__Records__.
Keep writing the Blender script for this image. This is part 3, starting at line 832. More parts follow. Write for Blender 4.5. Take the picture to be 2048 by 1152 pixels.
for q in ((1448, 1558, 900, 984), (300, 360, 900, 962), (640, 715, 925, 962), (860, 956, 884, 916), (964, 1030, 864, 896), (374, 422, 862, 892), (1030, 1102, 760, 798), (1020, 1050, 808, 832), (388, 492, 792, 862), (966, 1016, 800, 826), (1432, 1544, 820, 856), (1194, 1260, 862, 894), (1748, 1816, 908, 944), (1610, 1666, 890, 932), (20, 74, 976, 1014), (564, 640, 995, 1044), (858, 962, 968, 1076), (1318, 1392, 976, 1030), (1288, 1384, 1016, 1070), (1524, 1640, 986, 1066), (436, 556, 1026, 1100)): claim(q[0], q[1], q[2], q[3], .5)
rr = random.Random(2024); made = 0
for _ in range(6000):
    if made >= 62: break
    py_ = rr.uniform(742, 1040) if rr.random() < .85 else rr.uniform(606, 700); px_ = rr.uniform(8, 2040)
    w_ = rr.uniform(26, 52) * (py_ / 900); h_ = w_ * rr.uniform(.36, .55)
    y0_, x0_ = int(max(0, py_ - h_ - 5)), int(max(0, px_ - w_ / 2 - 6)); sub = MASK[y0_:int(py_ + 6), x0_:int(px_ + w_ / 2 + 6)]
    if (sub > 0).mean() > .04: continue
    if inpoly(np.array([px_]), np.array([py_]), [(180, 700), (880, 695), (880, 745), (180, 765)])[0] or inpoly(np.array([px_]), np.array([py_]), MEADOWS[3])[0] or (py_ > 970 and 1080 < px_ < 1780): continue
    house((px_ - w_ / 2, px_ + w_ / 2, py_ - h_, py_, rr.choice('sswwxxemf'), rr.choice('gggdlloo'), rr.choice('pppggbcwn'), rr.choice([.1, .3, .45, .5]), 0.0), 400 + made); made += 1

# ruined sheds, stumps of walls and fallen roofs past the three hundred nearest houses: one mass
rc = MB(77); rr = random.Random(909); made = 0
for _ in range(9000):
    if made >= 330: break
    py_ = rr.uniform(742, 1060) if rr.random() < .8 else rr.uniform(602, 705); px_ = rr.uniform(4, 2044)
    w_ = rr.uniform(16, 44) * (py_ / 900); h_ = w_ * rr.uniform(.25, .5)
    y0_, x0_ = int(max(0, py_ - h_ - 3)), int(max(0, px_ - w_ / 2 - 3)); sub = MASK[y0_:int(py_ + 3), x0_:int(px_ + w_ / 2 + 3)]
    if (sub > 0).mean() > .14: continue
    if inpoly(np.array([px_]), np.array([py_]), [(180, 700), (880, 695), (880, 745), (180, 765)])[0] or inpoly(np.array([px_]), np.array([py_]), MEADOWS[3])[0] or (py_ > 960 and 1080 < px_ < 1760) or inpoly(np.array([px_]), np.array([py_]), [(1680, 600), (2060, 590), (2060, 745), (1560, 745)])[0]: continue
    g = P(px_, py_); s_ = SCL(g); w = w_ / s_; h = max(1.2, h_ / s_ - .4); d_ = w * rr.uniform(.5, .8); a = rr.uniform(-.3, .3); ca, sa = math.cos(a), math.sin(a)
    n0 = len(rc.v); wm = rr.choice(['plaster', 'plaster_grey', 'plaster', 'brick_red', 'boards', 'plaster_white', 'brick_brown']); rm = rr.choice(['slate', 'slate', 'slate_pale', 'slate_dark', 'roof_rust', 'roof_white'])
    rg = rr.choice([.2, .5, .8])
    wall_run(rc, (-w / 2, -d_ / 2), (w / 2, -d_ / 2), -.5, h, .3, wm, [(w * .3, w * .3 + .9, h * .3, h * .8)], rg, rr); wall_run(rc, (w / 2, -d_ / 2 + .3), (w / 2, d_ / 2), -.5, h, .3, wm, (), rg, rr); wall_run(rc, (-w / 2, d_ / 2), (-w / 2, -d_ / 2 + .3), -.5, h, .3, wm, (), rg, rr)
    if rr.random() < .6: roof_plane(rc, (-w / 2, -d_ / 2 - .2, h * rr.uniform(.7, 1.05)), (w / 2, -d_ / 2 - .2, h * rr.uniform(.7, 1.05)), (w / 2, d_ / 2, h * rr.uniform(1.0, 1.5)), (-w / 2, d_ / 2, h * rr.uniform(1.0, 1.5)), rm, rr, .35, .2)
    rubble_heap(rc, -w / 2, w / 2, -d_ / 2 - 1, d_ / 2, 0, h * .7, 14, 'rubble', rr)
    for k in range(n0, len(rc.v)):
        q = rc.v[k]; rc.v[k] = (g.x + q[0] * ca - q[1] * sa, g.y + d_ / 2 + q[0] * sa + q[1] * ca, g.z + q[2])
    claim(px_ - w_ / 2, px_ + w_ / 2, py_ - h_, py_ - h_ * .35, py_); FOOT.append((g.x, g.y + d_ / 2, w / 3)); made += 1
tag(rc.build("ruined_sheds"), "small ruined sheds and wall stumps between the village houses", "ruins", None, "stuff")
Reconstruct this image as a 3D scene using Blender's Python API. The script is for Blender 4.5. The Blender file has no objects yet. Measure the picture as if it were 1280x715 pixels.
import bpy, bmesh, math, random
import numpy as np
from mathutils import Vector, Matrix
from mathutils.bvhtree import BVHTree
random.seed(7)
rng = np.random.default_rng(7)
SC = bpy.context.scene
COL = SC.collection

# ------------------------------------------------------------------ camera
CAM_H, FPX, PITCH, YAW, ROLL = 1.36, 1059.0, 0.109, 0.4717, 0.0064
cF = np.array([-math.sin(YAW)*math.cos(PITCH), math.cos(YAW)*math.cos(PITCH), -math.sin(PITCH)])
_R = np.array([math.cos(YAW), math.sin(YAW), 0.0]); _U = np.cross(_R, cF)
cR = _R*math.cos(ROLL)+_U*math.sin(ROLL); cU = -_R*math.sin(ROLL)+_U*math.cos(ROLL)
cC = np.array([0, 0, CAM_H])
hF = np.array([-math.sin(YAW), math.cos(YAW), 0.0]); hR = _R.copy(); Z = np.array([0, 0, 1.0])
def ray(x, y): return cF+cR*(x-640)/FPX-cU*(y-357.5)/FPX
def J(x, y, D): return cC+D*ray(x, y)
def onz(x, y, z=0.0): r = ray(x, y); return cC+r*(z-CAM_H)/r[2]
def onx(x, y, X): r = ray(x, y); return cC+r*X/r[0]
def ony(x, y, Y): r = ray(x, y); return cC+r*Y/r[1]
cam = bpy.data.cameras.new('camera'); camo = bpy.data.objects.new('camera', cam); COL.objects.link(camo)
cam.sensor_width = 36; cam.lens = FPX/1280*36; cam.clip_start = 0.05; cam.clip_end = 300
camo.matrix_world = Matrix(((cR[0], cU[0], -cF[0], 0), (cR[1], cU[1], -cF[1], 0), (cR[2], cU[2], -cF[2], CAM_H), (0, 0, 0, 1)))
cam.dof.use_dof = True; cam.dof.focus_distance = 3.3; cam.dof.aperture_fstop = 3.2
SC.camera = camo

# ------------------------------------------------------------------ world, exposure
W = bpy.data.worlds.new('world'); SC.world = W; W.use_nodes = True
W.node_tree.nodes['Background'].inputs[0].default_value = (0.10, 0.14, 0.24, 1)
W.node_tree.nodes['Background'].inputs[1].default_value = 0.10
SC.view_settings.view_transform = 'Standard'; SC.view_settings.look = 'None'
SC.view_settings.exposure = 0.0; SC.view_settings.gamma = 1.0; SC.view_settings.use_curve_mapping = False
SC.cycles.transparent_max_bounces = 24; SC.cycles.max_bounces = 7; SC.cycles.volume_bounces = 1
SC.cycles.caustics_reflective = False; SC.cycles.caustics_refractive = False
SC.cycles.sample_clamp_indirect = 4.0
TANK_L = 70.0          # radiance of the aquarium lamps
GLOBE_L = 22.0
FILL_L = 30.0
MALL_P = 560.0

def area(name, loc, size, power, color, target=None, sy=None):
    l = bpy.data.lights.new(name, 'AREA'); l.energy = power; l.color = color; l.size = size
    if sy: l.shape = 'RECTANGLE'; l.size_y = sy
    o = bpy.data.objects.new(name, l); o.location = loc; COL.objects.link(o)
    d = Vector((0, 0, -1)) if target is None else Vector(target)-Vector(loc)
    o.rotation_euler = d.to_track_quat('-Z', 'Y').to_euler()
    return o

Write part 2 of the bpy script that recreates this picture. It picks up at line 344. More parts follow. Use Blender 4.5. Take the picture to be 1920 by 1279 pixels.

__Work instructions__. Select every line in the records above that contains the word "pixels".

__Result for this exercise__.
Keep writing the Blender script for this image. This is part 3, starting at line 832. More parts follow. Write for Blender 4.5. Take the picture to be 2048 by 1152 pixels.
Reconstruct this image as a 3D scene using Blender's Python API. The script is for Blender 4.5. The Blender file has no objects yet. Measure the picture as if it were 1280x715 pixels.
Write part 2 of the bpy script that recreates this picture. It picks up at line 344. More parts follow. Use Blender 4.5. Take the picture to be 1920 by 1279 pixels.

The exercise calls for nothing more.